While shifting the tie to Nur-Sultan by the International Tennis Federation (ITF) ended security fears, it’s the freezing conditions of -31 ° Celsius in the Kazak city that was trickier for the Indians to overcome, not so much the opponents.

“Though we played indoors, the conditions were challenging. I never played in such cold conditions before,” the son of illustrious athletes, hockey star father Vece and basketball stalwart Jennifer, said.

Content with his achievements, Paes is now willing to see life off the court but not necessarily away from tennis, having bought a stake in Tennis Premier League’s (TPL) Mumbai Leon Army franchise.

“A dream of mine is to coach and train and nurture youngsters to win Olympic medals, to win Wimbledon,” the Rajiv Khel Ratna awardee said.

His mind might be bracing up for new pastures but physically he remains in top shape. A ‘fireball’ as Rajpal described, “the way he energises juniors, his tricks on the court”.

“With the new three set matches in Davis Cup, physically it is not that exhausting,” the 1996 Atlanta Olympics bronze medallist stated.

So what makes Paes still so valuable for India?

“Experience.
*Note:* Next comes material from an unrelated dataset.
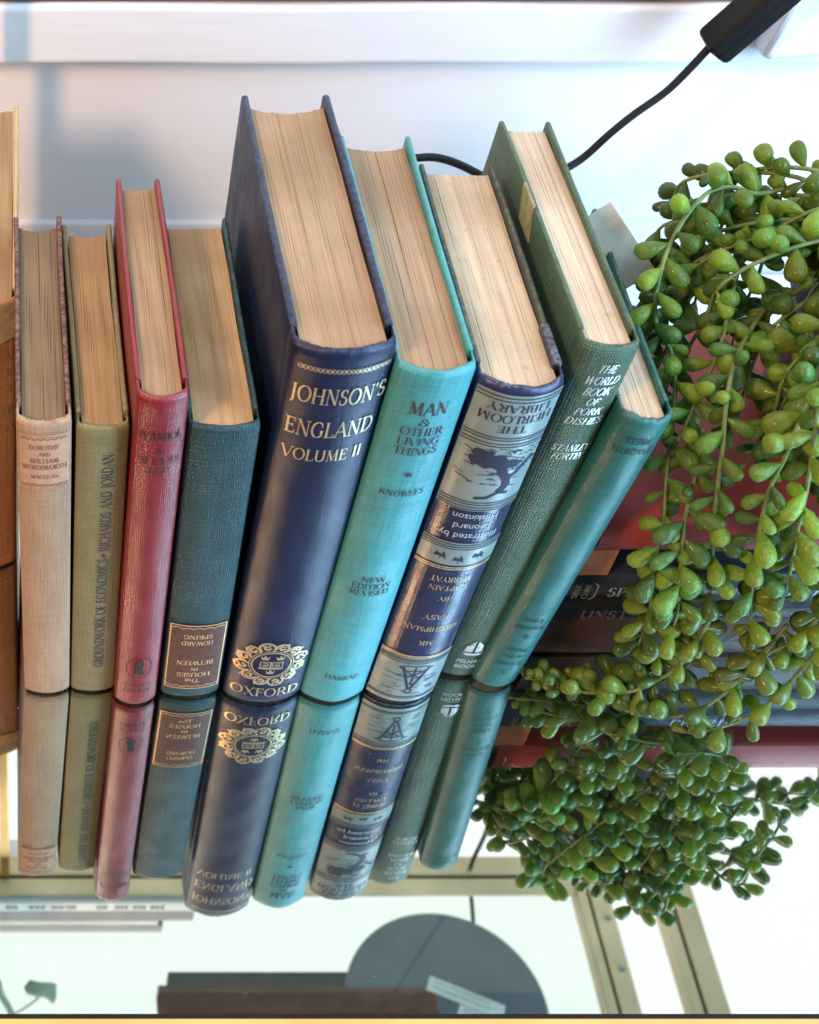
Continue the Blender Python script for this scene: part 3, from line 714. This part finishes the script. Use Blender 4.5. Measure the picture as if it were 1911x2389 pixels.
gl2 = glass.copy(); gl2.name = 'shelf_glass'
for n in gl2.node_tree.nodes:
    if n.type == 'BSDF_TRANSPARENT': n.inputs[0].default_value = (.90, .95, .915, 1)
bm = bmesh.new(); vs = [bm.verts.new(p) for p in ((-.30, -.16, 0), (.529, -.16, 0), (.529, .237, 0), (-.30, .237, 0))]; bm.faces.new(vs)
obj('glass_pane', bm, gl2, us)
scr = plain('screw_steel', (.35, .38, .38), .4, .8, nscale=50)
for y in (.215, .165):
    bm = bmesh.new(); lathe(bm, [(.0001, 0), (.003, 0), (.003, -.0015), (.0001, -.002)], 12, (.553, y, -.0062)); obj('screw', bm, scr, us)

def flat_book(name, label, x0, x1, y0, y1, z0, z1, mc, mp=P_cream2, grp=None):
    r = empty(name, ((x0 + x1) / 2, y0, z0)); tag(r, label, 'book', grp)
    a, b2 = (x0 - x1) / 2, (x1 - x0) / 2; D = y1 - y0; H = z1 - z0; t = min(.0025, H * .2)
    bm = bmesh.new(); rbox(bm, a, b2, .0037, D, 0, t, t * .3); obj('cover_board', bm, mc, r)
    bm = bmesh.new(); rbox(bm, a, b2, .0037, D, H - t, H, t * .3); obj('cover_board', bm, mc, r)
    bm = bmesh.new(); rbox(bm, a + .003, b2 - .003, .003, D - .003, t + .0001, H - t - .0001, 0); obj('page_block', bm, mp, r)
    # rounded spine facing the viewer
    bm = bmesh.new(); n = 12; rows = []
    for i in range(n + 1):
        s0 = 2 * i / n - 1; yy = -.0035 * (1 - abs(s0) ** 2.2) + .0035; rows.append((yy, H / 2 + s0 * H / 2))
    nx = 40; rr = random.Random(int(x0 * 1e4) & 255)
    V = [[bm.verts.new((a + (b2 - a) * j / nx, y + rr.uniform(-1, 1) * .00012, z)) for j in range(nx + 1)] for y, z in rows]
    for i in range(n):
        for j in range(nx): bm.faces.new((V[i][j], V[i][j + 1], V[i + 1][j + 1], V[i + 1][j]))
    bot = [bm.verts.new((x, .0048, z)) for x, z in ((a, .0003), (b2, .0003), (b2, H - .0003), (a, H - .0003))]
    bm.faces.new([bot[1], bot[0]] + V[0][:]); bm.faces.new([bot[3], bot[2]] + V[n][::-1])
    bm.faces.new([bot[0], bot[3]] + [V[i][0] for i in range(n, -1, -1)]); bm.faces.new([bot[2], bot[1]] + [V[i][nx] for i in range(n + 1)])
    obj('spine', bm, mc, r, False)
    return r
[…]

Having played the amount of Davis Cup matches that he has played and won. No matter where we go and which team we play, all players, and they don’t have to be Indians, look up to him,” Ali said.

Experience is what India would require in abundance when India face Croatia in March. Paes knows a thing or two about beating the odds, memorably winning against Goran Ivanisevic in the last singles to help India edge Croatia 3-2 in 1995 in Delhi.